Es ist die Stille, die immer noch verwirrt, auch wenn man schon mit Hybriden oder Brennstoffzellen-Fahrzeugen unterwegs war. Auf dem Display steht «Ready», doch kein Motorengeräusch ist zu vernehmen. Ein Druck auf das Gaspedal und der Wagen setzt sich in Bewegung. Von Beginn an stehen die 280 Nm bis zu 3170 U/min zur Verfügung. Geschaltet wird nicht, es gibt nur einen Gang, eine Doppelkupplung ohne Zugunterbrechung wird beim FCV nicht benötigt. Bis zu einer Geschwindigkeit von ungefähr 70 km/h zieht der Wagen mächtig an.
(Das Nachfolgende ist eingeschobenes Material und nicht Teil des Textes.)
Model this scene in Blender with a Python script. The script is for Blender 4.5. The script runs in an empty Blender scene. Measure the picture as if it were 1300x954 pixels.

Doch je höher der Geschwindigkeitszeiger klettert, um so mehr nimmt der Beschleunigungsfaktor ab, weil der Energieaufwand für höhere Geschwindigkeiten (und somit auch Umdrehungen) deutlich höher ist als bei der Beschleunigung. Rund 14 Sekunden benötigt der X-Trail deshalb, um die 100 km/h-Marke zu erreichen. Überholmanöver auf der Autobahn sind für den Nissan keine Hürden, anders würde es auf einer Landstraße aussehen. Hier sollte die Gegenfahrbahn über eine längere Strecke nicht belegt sein.

Serienreife 2015

Der Tankvorgang unterscheidet sich nicht großartig vom Befüllen mit Benzin oder Diesel Foto: Nissan

Auf dem Display ist das Zusammenspiel der Komponenten Brennstoffzelle, Elektromotor, Lithium-Ionen-Batterien sowie des Inverters und des Tank sichtbar. Aus dem unter den erhöhten Rücksitzen befindlichen Tank gelangt der Wasserstoff in die Brennstoffzelle, wo er in elektrischen Strom verwandelt wird und über einen Inverter den Elektromotor antreibt. Lässt man den X-Trail rollen, verteilt der Inverter bis zu 20 kW an die unter dem Kofferraum verbauten zwölf Lithium-Ionen-Batterien. Eine regenerative Kraftübertragung beim Bremsen wird dagegen erst in der nächsten Generation der Nissan-Brennstoffzelle erreichbar sein.

Im Gegensatz zu BMW, die flüssigen Wasserstoff verwenden, benutzt Nissan gasförmigen Wasserstoff, der rund zehn Euro das Kilogramm kostet. Zwei Tankgrößen zu vier und sechs Kilo stehen zur Verfügung, die eine Reichweite von bis zu ungefähr 450 Kilometer garantieren. Nissan will bis 2015 die Serienreife erlangt haben - dann soll auch die Brennstoffzelle eine Lebensdauer von rund zehn Jahren aufweisen können. Und auch eine Temperatur von Minus 25 Grad dürfte den Startvorgang bis dahin nicht behindern.

Knackpunkt Wasserstoff-Herstellung

Die von Nissan entwickelte Brennstoffzelle Foto: Nissan

Doch bis dahin müssen noch viele Hürden überwunden werden. Zum einen die noch fehlende Infrastruktur. in Deutschland existieren derzeit vier Wasserstofftankstellen, in Japan immerhin zehn. Zum anderen der Preis: rund 20 Prozent teurer als das normale Serienmodell wird der X-Trail FCV angeboten werden. Derzeit wären das rund 60.000 Euro, die zu berappen wären.

Doch der große Knackpunkt bleibt weiterhin die Herstellung des Wasserstoffs. Während der FCV ohne Emissionen herumfährt, jagt die Herstellung des Wasserstoffs doch so manches Gramm in die Luft, Kernkraftwerke könnten dem Abhilfe schaffen, stehen aber einmal mehr wegen eventuellen und auch gegebenen Gefahren zur Diskussion. Abhilfe könnte die Weiterentwicklung der Batterientechnologie schaffen. Dann könnte man auf den Wasserstoff verzichten - und würde die These des Erfinders der Science-Fiction-Romane vom Wasser als Kohle der Zukunft in das Reich der Science-Fiction verweisen. Sollte allerdings zur Herstellung des Stroms auf Wasserkraftwerke gesetzt werden, würde der Altmeister 180 Jahre nach seiner Geburt doch den richtigen Blick in die Zukunft geworfen haben.